Years ago during my college days, while studying for my philosophy degree, I took courses on the philosophy of science. This branch of philosophy deals with studying the ethics, epistemology, and ramifications of science and its discoveries. This field serves to explore science and question it from a philosophical perspective. One of my professors in this was Massimo Pigliucci who was the chair of the philosophy department at Lehman College and is now at City College in the CUNY. He is an atheist now but baptized Catholic. 

In several of our classes, we discussed artificial intelligence and whether or not a machine can have consciousness or a soul or if a human can transfer his or her consciousness into a machine. The discussions were interesting and helped me understand the Church's teaching on the soul and personhood as I transitioned from atheist to Catholicism. Ironically, Dr. Pigliucci was feeding the seed of faith that was sprouting in me which led me to greater belief in God.

Anyhow, it seems some academics in the Catholic realm are starting to flirt with the ideas fostered in the philosophy of science. Franciscan Sister Ilia Delio who holds two doctorate degrees in theology claims that the Catholic Church can ordain robots using sophisticated artificial intelligence as priests.  The suggestion has been met with ridicule by many in the Church but has stirred the curiosity of those who want a more flexible priesthood.

The idea claims that a robot with an advanced artificial intelligence would behave like a person would. If a robot thinks and acts like a human person, why can it not be ordained a priest?  The premise is heavily discussed among philosophers of science. Can a robot or android be a person? The movie IRobot starring Will Smith touches on this idea. Sonny, the robot who is the main protagonist in the film evolves to become self-aware. He dreams, has ambitions, has artistic creativity and is not rigid with logic as his peers are. Star Trek the Next Generation and Star Trek Voyager have also touched on the idea with the characters Lieutenant Commander Data who is an android and "The Doctor" who is a hologram. Both of these characters have artificial intelligence which behaves like human intelligence, only more sophisticated. In one episode of Star Trek the Next Generation, Data's personhood is questioned. A trial is held to prevent Data from being taken by another officer of Starfleet to be studied as a prop.

The question is, Can a robot with an advanced AI program or algorithm be truly ordained a priest?  What is intelligence? If we study it carefully, is not human intelligence a form of algorithm created by God?  The human brain uses neurons to zap synapses to each other. These synapses contact everything that makes a human being human, namely, thoughts, memories, free will, emotions, behavior and so on. If a robot contains a program that mimics this, is it not a person?  It is not alive?  This is debatable. We must remember that there is more to being human than mere synapses. Human beings require biochemistry in order to live and function as a living being that is sentient. A robot cannot mimic this. Biochemistry would require a robot to be flesh, blood, and hormones just like a human being. Functions and emotions in human beings are controlled by chemicals. These chemicals are carbon-based and require transportation in liquid states.  A robot would not be able to do this because the composition would be incompatible.

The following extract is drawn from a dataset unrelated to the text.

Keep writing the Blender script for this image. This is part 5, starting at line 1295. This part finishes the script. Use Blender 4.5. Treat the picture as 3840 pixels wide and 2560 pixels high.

So, in my opinion, there is no way a robot could be ordained a priest because in order to be ordained a priest there has to be the form and matter. The form is the formula of the ordination or the words and laying of hands by the bishop.  The matter would be a living male body. A robot cannot have a living male body with blood, hormones and so forth. A robot is a robot and a human male is a human male. Therefore, it would not be possible for a robot or android with sophisticated AI to be ordained. Jesus Himself became a man to fulfill the salvation plan. He became flesh and blood. He took on the image of sin and weakness to relate to the human race. If God did this, then the ontological scenario is important.

Then there is the issue of the soul. Only a human being can have a living soul. God breathed into man's life. A robot cannot have a living human soul even if it behaves and thinks like a living human soul. The idea of ordaining robots as priests is fun to talk about in a philosophy class, but in reality, is not feasible. Sister Delia should know this holding a doctorate in theology.